The Trust to Act

          Sometimes knowing God’s will is hard. Other times He makes it clear as day. However, even then, following isn’t always easy. Even when I’m convinced I know God’s will, I have trouble carrying it out. Instead of trusting and having courage, I doubt and question and hesitate. When things don’t go as planned, I get scared that I didn’t really know His will in the first place. I question everything I was initially so sure of. I start to think things aren’t working out because I’m disobeying God. I worry that I acted too quickly, didn’t pray enough, or ignored what God was telling me.
          When God first reveals His will to me,I get really excited and am ready and willing to jump right in. Then, as that initial excitement starts to wear off and things start to get a lot more difficult than I expected, doubt starts to creep in. I doubt that I’m following God’s plan and sometimes even whether God has a plan at all. I forget following God doesn’t always mean things will be easy. That Jesus promised we would have trouble and trials in this world if we choose to follow Him.
          When Nehemiah was given the opportunity from God to return to Jerusalem to rebuild the wall, he doesn’t hesitate or doubt. He acts. Even though he is scared (Nehemiah 2:2), he asks the king to provide him with safe travel back to Jerusalem. Even when Sanballat the Horonite and Tobiah the Ammonite were “displeased greatly” by his action, he trusts that rebuilding the wall is God’s will and that He will protect him (Nehemiah 2:10). He easily could have been deterred by the obstacles. He could have decided that it was too hard or that if it really was God’s will it would be so much easier, but he didn’t.
          Instead, because God put it on his heart, Nehemiah went to Jerusalem and rebuilt the wall (Nehemiah 2:12).When God revealed his will to Nehemiah, he didn’t know how God would accomplish the task. Despite all of the unknowns and the fear he must have felt, he moved forward. He trusted God had everything under control and didn’t doubt God had a plan.
          Truthfully, if I were Nehemiah, there’s a good chance the wall would never have been rebuilt. I probably would have caved to fear and doubt. I see it happen time and time again in my life. I discern God’s will, I briefly act, things get tough and I have doubts, I lose faith and trust in God, and then I give up. I hope to someday be more like to be more like Nehemiah. I want God to be able to rely on me to rebuild the wall. I don’t want to doubt anymore.
          I pray every day that God will give me the courage and strength to trust like Nehemiah did. I know God has big things in store for me and that with those things will come many more times of hardship. When those times come, I pray I would respond as Nehemiah replied to Sanballat the Horonite and Tobiah the Ammonite:
          “Then I replied to them, ‘The God of heaven will make us prosper, and we his servants will arise and build…” Nehemiah 2:20


True Wisdom

If any of you lacks wisdom, you should ask God, who gives generously to all without finding fault, and it will be given to you.  James 1:5

To gain wisdom from God all we have to do is ask. All we have to do is ask? When I first read this verse I was so discouraged, because many times I’ve cried out to God asking for wisdom with seemingly no answer. I didn’t understand why, if God gives wisdom to those who ask for it, I hadn’t received the wisdom I so desperately want. After further examining the context of this verse, I was hit with the harsh truth that I wasn’t really asking for wisdom in the first place.

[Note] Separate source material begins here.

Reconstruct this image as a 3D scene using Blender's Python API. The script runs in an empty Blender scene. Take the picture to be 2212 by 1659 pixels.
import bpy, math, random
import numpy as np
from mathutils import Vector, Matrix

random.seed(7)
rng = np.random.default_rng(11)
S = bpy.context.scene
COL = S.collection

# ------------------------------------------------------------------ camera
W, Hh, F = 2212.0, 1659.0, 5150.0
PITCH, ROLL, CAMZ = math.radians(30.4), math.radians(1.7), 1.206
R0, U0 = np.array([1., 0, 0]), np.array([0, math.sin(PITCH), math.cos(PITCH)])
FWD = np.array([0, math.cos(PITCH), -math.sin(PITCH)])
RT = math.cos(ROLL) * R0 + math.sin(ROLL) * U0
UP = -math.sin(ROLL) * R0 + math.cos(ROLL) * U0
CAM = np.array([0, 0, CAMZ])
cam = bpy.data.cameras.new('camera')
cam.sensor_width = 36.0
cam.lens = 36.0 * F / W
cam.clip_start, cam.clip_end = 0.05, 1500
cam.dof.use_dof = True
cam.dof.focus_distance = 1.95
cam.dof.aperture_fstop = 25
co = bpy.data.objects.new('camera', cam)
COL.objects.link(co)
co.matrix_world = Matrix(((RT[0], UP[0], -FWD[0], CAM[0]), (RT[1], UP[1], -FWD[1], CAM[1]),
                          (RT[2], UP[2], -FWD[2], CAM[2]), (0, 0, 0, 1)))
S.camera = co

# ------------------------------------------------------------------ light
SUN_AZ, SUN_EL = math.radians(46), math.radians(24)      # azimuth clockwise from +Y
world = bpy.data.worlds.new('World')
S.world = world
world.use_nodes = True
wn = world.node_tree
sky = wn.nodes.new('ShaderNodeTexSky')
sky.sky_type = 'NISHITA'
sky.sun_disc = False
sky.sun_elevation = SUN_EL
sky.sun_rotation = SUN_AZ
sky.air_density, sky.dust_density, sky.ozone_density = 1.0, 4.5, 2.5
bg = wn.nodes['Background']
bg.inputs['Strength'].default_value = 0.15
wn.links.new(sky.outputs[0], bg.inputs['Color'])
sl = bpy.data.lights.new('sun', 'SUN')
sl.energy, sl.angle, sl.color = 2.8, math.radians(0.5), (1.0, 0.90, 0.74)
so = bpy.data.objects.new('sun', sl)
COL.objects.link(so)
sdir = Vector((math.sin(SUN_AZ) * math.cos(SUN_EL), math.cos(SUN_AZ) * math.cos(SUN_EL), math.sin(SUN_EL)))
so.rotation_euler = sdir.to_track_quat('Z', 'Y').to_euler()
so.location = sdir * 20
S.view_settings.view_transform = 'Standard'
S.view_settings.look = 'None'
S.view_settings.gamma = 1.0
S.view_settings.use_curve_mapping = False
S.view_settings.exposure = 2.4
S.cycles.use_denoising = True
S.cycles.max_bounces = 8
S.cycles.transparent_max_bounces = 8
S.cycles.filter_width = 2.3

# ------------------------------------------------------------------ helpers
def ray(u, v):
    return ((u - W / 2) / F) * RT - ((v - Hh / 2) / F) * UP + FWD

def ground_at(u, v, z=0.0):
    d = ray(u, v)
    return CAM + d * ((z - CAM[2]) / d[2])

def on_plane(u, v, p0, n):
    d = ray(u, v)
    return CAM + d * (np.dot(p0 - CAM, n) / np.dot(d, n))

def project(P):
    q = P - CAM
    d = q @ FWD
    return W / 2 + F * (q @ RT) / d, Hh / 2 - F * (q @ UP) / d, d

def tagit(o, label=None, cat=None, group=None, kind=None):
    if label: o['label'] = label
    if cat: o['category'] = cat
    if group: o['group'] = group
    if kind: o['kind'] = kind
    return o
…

I cry out for wisdom, but what I really want is knowledge for my own selfish gain. I don’t desire to know God more fully, so I can fall deeper in love with Him. I don’t want to know how to preserver through trials, so the testing of my faith can make me mature and complete. Instead, I want to know what I’m supposed to do with my life. I want to know where I’m going to be in ten years. And, while God does want us to ask Him for those types of things too, I’m usually not asking for the right reasons. I don’t want this knowledge to bring more glory to God. What I really want is for God to show me the future so my life will be easier.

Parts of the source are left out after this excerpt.